Hidalgo mayor: Upward of 330 illegal votes

EDINBURG — Hidalgo Mayor Martin Cepeda believes more than 330 people voted illegally in Saturday’s municipal election.

Cepeda, who lost his re-election bid to council member Sergio Coronado, held a press conference at his attorney Rick Gonzalez’ office in Edinburg on Thursday morning, where he announced he will be contesting the election next week after it is canvassed.

Cepeda brought with him a list of 336 purported voters who he believes should not have voted because, he said, they don’t actually live within city limits.

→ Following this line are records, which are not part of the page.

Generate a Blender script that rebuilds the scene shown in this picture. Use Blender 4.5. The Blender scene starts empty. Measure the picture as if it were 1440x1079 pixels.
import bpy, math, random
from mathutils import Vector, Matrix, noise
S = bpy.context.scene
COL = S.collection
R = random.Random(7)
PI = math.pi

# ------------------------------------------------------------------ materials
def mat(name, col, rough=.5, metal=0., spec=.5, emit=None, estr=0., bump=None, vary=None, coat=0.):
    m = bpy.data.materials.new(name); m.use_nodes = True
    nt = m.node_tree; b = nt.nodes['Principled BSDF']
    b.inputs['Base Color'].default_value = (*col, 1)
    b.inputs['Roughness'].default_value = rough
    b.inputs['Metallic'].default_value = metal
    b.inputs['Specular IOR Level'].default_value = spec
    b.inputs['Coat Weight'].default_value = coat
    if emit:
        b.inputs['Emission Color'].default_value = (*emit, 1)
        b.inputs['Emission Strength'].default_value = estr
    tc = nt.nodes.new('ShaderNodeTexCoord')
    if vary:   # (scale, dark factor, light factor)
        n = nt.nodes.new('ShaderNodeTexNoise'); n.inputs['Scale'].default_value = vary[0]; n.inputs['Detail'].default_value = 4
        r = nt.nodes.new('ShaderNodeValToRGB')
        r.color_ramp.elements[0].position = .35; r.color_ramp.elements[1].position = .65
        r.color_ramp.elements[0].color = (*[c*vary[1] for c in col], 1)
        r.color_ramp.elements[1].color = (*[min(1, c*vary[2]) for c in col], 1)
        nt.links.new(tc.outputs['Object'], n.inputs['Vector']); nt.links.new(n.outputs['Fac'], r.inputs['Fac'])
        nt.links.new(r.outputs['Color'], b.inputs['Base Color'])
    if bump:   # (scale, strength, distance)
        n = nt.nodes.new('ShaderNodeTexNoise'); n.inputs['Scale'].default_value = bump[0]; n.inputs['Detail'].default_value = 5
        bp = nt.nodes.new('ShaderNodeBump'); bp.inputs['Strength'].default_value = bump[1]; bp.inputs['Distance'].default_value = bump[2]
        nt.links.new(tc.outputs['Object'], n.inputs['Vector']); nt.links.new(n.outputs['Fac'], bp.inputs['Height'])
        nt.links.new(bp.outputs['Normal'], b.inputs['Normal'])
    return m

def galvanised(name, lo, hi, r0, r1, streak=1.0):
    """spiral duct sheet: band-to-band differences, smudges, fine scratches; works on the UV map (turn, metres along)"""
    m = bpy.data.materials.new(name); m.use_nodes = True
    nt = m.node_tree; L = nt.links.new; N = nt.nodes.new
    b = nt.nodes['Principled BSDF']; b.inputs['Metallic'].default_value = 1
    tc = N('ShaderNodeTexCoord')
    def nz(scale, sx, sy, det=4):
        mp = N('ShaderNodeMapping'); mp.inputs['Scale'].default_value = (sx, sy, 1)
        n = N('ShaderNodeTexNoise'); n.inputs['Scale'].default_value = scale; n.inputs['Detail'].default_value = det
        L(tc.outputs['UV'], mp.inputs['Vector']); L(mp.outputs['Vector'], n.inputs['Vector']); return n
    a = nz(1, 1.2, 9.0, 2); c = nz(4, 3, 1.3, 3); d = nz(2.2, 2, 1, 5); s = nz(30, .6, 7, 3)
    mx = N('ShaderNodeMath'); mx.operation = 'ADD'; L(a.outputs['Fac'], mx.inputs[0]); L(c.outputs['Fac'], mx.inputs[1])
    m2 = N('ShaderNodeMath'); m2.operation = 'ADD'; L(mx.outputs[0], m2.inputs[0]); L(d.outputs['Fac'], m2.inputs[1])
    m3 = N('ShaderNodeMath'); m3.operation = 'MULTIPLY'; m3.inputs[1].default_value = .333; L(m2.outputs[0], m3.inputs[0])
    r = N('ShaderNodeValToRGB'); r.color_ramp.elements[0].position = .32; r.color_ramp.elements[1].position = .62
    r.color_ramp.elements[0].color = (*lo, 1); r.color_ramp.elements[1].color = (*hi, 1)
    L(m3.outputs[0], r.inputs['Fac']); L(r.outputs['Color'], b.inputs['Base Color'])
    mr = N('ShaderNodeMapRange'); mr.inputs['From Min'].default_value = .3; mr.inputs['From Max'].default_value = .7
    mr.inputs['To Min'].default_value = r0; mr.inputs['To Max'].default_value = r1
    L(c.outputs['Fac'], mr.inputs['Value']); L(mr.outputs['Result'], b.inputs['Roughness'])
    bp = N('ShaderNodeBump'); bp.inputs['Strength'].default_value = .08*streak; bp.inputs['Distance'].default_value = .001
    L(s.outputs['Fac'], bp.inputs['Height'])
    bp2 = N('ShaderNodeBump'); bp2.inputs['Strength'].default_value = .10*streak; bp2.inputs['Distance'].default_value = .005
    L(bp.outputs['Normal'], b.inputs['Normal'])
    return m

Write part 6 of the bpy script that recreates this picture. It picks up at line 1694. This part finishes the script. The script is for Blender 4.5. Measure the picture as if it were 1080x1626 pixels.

Hidalgo is a small town with a population of about 14,000, and everyone knows everyone, Cepeda said. And when unfamiliar faces lined up to cast their ballots, he commissioned a group of about “eight or nine ladies” to review the voter data.

So far, the team has found discrepancies in some of the addresses that voters attested to on their registration cards, Cepeda said. Some are living in vacant lots, others in empty homes that are for sale, and a few are registered at addresses that belong to businesses.

“We have a business, a money exchange house, where we had five or six people that voted out of there,” Cepeda said. “We also had a church and a nutritional center, and we had about three people that voted out of there. So, there’s definitely something going on there.”

In 2014, The Monitor found that 36 people had registered to vote in the city by attesting they lived at 501 N. Bridge St. But the address belonged to the American Postal Center, a mail-forwarding business that rents P.O. boxes to residents.

According to information Cepeda recently obtained from the Hidalgo County Elections Department, about 690 outsiders moved into the city in the last eight months, he said. If accurate, that figure would account for about 90 percent of the city’s new registered voters since 2016, which rose by a total of 775 in the last two years.

“The concern here is not that we had over 690 persons that registered to vote in the city from September 2017 to May 2018,” Cepeda said. “The problem here is that those persons that went in and registered to vote are (really) from the surrounding cities — from McAllen, from Pharr, from Mission, from Donna and even here from Edinburg.”

The outgoing mayor blamed his opponent’s political party Tuesday, but on Thursday, he said the courts would ultimately find the person or persons responsible for the irregularities.

“I want to make sure that these people that committed fraud, that the law goes after them,” Cepeda said. “They know who they are. They know what they did. So, they’re going to pay a price for it.”

Coronado rejected the idea of any wrongdoing on his part and called the allegations false Wednesday.

But the numbers don’t add up, Cepeda said.

“In the city of Hidalgo, you don’t have over 50 percent of the voters go out and vote. It just doesn’t happen,” he said.

In the 2016 general election, about 39 percent of voters in Hidalgo cast a ballot, according to information from the county.

Cepeda lost his re-election bid by 261 votes, but his attorney believes he may not need to prove how many people voted illegally for a judge to order another election.

“Sometimes, the judge can determine on less than that if he feels there’s enough evidence that there was fraud — major fraud,” Gonzalez said.

Gonzalez finds himself in an interesting situation. On one hand, he is representing Cepeda, who is alleging his opponents swayed voters to fraudulently change their address so they could vote in the municipal election, and on the other, he represents the city of Edinburg, where the same allegations are being made about some of the council members he currently advises.

Gonzalez, however, doesn’t believe he is in an odd situation.

“No. I don’t think so,” he said when asked. “You’re talking about 600 people getting registered to vote in a community of what, 14,000? The city of Edinburg is close to 90,000 people — a much larger community. The percentage here is extraordinary and then you have a 50 percent voter turnout, which is extraordinary.”

Cepeda hopes a state district judge will agree with him.

“The citizens of Hidalgo don’t deserve this,” he said. “If I would have lost fair and square, I would have accepted this, but once you do this, it’s not fair for anybody.”